--- Start Data listing ---

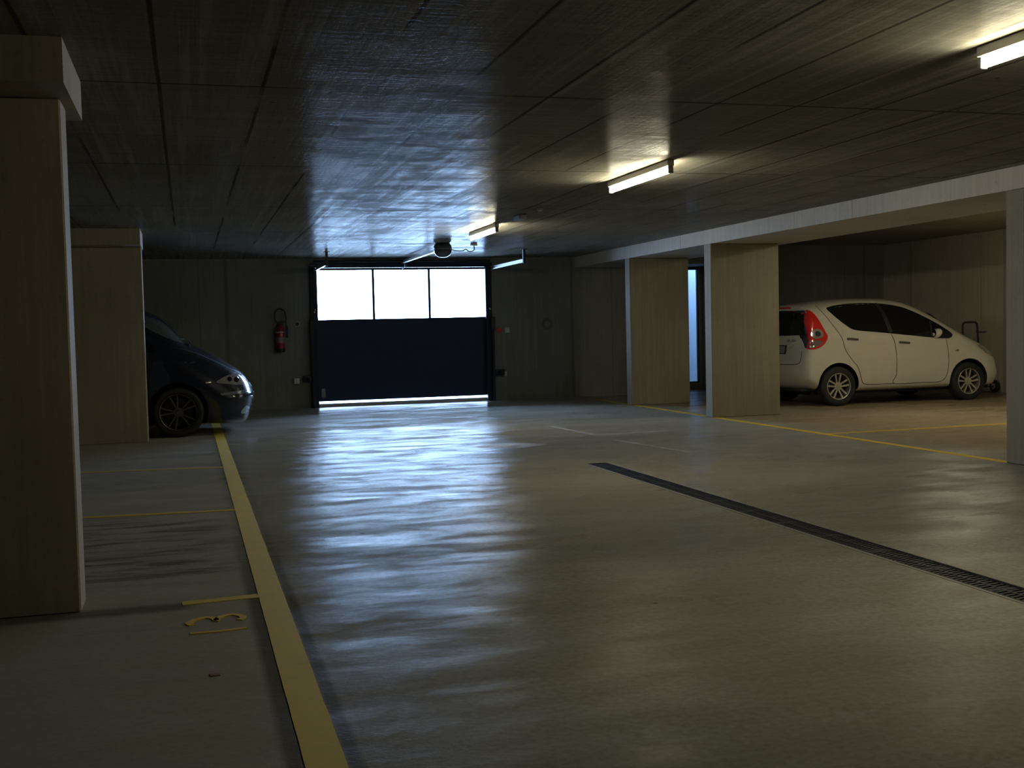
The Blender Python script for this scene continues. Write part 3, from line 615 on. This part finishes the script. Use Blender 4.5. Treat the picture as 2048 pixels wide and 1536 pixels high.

--- End Data listing ---
--- Start Data listing ---

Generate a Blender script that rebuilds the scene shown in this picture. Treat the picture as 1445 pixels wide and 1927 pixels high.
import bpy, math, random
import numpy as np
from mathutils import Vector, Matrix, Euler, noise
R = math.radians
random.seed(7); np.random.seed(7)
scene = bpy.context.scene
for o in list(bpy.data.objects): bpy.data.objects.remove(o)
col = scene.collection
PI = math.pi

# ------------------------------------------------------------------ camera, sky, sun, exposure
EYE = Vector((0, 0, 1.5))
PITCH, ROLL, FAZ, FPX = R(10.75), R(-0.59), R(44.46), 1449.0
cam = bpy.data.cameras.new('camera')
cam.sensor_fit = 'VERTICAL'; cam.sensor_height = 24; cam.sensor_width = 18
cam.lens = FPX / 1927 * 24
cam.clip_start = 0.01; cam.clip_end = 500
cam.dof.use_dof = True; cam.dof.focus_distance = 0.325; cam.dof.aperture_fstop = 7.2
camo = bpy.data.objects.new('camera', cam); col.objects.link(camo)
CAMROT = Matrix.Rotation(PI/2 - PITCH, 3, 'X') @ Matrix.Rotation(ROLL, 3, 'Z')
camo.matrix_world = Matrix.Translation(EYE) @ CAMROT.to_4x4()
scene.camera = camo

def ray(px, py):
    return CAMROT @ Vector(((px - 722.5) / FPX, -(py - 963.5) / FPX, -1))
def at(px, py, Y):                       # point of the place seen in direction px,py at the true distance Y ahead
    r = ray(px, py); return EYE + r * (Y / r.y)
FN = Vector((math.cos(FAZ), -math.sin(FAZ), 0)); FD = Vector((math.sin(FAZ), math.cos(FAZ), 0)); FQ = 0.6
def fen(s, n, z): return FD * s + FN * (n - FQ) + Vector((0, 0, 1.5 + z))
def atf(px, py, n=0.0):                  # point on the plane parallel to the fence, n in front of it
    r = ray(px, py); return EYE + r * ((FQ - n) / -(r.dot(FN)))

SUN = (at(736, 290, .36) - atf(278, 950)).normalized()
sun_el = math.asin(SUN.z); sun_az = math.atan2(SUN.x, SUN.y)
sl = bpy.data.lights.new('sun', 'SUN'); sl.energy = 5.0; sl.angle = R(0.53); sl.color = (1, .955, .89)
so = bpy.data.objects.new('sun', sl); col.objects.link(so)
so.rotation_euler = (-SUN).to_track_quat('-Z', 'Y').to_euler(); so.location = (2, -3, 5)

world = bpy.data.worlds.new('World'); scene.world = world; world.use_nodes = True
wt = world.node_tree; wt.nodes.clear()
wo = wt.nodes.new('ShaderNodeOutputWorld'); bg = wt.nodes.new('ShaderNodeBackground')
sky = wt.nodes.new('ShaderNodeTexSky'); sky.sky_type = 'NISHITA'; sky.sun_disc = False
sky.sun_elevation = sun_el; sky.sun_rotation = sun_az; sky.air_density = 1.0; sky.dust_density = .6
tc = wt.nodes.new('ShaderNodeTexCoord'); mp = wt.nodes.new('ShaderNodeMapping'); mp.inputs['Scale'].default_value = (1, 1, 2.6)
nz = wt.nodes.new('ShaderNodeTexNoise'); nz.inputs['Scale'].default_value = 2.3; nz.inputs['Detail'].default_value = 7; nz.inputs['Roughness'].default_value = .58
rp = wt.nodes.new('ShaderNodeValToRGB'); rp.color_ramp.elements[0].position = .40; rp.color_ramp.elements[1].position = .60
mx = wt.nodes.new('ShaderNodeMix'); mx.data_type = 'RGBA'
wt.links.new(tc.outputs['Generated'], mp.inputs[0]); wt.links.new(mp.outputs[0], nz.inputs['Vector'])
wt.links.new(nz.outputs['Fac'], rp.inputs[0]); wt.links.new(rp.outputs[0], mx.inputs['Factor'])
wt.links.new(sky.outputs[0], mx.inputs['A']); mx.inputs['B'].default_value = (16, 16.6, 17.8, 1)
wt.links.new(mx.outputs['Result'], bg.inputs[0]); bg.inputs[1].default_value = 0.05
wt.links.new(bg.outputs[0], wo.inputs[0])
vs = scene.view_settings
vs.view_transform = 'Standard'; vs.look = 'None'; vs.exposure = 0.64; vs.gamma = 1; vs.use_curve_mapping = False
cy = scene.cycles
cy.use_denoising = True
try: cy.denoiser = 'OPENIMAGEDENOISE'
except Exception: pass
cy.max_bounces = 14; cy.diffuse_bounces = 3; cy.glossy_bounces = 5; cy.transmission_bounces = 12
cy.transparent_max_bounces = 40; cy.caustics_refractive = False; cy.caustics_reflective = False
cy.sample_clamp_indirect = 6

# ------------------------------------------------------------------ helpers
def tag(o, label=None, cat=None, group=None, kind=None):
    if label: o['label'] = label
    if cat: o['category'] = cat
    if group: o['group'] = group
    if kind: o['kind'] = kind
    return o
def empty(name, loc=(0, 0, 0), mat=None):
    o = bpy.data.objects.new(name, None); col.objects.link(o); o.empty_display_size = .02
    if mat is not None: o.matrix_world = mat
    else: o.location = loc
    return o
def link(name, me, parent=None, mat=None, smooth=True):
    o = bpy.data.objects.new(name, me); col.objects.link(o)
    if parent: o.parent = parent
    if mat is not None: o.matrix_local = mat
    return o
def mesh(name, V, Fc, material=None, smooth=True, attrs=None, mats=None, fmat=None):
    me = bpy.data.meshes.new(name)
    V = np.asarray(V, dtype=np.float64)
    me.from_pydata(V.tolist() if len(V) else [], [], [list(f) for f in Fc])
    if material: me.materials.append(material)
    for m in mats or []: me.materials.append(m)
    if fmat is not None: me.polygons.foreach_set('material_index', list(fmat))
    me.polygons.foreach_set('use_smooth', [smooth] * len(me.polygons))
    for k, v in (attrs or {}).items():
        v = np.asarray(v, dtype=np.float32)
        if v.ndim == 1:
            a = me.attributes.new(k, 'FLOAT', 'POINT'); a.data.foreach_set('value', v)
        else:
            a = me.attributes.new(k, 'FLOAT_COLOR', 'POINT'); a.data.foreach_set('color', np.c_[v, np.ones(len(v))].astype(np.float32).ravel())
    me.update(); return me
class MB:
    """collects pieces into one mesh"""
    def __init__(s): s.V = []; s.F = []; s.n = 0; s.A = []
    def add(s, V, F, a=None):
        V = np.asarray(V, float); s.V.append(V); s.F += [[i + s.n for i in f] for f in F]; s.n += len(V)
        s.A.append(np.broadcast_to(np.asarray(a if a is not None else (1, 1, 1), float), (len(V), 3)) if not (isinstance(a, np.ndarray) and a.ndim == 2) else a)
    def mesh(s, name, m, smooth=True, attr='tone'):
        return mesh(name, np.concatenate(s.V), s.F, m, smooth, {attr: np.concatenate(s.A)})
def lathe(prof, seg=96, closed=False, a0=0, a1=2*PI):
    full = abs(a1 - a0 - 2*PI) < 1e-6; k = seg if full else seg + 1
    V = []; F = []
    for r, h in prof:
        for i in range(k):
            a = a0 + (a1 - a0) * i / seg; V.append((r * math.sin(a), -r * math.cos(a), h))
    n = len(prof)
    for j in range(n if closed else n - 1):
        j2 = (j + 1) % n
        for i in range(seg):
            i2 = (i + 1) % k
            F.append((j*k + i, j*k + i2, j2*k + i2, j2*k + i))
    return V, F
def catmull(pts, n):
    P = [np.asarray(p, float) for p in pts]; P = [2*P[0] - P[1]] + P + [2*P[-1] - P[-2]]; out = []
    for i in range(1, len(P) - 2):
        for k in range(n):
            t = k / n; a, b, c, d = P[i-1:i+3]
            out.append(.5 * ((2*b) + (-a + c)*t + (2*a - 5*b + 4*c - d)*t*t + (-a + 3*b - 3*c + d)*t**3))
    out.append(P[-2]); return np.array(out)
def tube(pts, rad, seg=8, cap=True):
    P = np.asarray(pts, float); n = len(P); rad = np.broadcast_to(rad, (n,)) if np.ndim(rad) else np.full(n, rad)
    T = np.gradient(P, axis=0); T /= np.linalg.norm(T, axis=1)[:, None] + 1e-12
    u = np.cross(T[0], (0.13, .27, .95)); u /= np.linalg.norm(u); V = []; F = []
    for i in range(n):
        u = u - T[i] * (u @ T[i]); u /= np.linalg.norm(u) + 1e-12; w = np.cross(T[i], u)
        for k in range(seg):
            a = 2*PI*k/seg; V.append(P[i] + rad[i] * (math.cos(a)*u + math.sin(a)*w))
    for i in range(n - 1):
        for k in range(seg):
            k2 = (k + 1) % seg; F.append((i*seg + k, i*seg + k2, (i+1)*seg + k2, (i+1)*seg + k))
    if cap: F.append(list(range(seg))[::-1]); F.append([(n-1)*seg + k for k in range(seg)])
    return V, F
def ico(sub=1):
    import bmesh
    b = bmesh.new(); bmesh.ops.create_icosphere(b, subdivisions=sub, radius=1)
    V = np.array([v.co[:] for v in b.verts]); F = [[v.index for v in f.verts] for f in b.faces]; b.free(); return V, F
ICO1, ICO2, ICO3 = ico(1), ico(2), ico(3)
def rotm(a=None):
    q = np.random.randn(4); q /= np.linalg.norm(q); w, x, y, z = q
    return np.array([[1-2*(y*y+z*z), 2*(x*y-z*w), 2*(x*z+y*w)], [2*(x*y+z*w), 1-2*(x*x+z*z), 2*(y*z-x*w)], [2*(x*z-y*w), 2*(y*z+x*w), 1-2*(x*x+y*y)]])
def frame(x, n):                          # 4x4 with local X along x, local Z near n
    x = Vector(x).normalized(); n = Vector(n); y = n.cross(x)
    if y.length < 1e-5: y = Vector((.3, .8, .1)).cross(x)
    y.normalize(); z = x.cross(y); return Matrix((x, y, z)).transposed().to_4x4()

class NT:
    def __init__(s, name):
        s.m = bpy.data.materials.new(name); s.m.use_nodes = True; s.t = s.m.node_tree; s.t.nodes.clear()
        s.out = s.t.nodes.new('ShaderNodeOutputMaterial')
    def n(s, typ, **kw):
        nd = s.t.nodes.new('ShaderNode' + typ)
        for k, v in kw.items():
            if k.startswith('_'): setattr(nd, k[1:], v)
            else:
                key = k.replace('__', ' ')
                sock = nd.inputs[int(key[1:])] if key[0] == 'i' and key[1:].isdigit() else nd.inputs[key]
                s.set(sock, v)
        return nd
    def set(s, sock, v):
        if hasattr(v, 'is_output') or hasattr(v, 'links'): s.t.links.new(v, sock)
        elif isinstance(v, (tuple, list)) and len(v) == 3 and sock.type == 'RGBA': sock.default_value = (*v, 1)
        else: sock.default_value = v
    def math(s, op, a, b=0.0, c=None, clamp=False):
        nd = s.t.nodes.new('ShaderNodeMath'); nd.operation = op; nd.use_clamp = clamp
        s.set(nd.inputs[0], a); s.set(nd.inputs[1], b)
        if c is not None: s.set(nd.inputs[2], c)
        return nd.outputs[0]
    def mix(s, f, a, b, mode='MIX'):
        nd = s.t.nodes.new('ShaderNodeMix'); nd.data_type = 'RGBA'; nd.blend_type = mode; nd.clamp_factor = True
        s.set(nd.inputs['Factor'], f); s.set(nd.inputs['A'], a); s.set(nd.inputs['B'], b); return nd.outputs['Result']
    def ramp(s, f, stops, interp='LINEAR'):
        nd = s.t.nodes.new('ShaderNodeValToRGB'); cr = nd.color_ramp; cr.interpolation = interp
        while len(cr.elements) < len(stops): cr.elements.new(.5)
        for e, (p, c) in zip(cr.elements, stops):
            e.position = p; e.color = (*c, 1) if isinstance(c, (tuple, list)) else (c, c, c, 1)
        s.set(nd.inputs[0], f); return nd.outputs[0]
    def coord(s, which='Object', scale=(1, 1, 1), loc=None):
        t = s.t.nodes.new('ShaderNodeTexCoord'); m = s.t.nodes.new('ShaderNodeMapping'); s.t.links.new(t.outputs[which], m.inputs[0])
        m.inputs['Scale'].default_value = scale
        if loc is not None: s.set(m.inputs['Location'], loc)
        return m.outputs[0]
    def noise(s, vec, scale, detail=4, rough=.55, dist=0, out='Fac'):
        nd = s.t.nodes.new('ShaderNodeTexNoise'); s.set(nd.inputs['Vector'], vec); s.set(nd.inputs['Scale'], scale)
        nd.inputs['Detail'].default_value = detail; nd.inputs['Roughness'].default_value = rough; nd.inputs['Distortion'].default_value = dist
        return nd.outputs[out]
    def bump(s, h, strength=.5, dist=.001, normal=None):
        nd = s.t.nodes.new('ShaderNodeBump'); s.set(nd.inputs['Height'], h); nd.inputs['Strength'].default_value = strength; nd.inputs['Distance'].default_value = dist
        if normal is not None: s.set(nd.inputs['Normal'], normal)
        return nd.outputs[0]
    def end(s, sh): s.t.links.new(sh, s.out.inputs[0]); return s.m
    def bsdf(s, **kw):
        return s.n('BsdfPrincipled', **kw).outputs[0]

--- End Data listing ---
--- Start Data listing ---

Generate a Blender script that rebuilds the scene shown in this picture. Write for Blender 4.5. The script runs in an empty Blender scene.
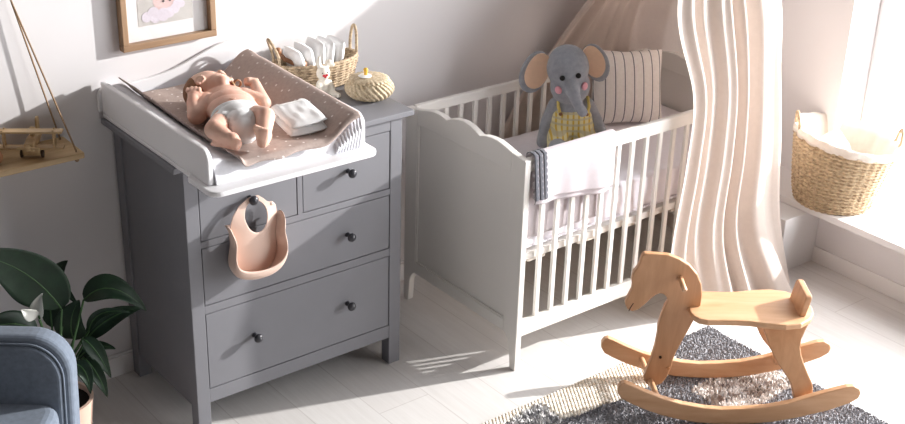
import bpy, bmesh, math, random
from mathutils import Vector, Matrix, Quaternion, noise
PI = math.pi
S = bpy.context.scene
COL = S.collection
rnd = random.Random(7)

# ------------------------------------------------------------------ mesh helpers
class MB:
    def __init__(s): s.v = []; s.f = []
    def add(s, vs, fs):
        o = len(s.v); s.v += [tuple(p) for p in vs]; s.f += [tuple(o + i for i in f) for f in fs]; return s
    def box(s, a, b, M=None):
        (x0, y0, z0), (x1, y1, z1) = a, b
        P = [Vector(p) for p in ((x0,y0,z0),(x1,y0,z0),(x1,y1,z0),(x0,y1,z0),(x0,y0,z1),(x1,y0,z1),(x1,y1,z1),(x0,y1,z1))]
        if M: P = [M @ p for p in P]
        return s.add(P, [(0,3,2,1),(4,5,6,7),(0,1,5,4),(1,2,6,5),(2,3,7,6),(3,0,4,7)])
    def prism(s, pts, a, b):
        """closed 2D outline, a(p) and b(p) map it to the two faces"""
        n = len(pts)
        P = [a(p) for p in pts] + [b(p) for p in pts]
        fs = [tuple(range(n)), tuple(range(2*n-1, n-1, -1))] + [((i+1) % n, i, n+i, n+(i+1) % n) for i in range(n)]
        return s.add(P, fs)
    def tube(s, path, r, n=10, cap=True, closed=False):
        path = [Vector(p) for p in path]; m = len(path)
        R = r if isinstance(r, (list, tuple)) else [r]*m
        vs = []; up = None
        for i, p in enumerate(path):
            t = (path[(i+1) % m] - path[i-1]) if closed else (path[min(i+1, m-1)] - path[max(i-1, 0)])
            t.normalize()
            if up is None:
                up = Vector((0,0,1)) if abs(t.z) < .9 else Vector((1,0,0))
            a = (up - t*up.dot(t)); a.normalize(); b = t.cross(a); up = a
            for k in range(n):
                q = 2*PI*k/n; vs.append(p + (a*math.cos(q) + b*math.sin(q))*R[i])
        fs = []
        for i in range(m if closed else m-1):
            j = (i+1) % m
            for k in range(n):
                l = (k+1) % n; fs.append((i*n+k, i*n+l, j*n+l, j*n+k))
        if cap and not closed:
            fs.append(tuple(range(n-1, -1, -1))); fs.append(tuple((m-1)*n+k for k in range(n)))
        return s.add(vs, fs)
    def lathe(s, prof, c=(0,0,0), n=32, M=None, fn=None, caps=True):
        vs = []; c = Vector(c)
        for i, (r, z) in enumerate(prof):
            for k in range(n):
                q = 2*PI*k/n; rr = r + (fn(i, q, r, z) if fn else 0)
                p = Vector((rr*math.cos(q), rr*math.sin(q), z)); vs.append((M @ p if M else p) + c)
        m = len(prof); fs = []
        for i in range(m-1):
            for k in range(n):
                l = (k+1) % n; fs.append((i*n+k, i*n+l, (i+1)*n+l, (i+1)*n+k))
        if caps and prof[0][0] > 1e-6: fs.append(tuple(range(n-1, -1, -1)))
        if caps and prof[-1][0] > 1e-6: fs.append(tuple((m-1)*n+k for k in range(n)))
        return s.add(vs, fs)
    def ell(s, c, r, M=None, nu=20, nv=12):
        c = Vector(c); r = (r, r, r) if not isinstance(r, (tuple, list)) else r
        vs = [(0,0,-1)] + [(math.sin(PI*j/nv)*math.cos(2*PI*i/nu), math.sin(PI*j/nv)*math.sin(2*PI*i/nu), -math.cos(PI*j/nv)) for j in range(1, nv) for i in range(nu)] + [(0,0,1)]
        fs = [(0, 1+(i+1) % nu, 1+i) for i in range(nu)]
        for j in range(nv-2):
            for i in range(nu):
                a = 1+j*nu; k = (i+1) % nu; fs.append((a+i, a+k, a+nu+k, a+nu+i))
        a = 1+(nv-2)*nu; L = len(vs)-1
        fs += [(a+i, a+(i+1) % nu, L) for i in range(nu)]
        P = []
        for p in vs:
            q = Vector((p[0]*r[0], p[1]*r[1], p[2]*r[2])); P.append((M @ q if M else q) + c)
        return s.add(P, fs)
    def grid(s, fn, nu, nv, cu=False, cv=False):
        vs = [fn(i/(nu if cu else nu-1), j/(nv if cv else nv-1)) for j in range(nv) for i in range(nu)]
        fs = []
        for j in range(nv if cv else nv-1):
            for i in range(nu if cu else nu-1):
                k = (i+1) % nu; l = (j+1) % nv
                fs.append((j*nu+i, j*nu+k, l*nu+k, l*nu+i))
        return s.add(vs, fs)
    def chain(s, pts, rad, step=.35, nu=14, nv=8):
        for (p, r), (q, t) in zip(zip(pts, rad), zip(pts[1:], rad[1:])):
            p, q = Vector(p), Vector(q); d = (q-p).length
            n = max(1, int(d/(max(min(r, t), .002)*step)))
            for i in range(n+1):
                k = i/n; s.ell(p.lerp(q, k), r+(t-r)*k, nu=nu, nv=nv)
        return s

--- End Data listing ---

● Short task: Reproduce exactly the run of lines beginning with the one that contains "empty Blender scene." and ending with the one that contains "rnd = random.Random(7)". Do not include pictures.

● Solution to this task:
Generate a Blender script that rebuilds the scene shown in this picture. Write for Blender 4.5. The script runs in an empty Blender scene.
import bpy, bmesh, math, random
from mathutils import Vector, Matrix, Quaternion, noise
PI = math.pi
S = bpy.context.scene
COL = S.collection
rnd = random.Random(7)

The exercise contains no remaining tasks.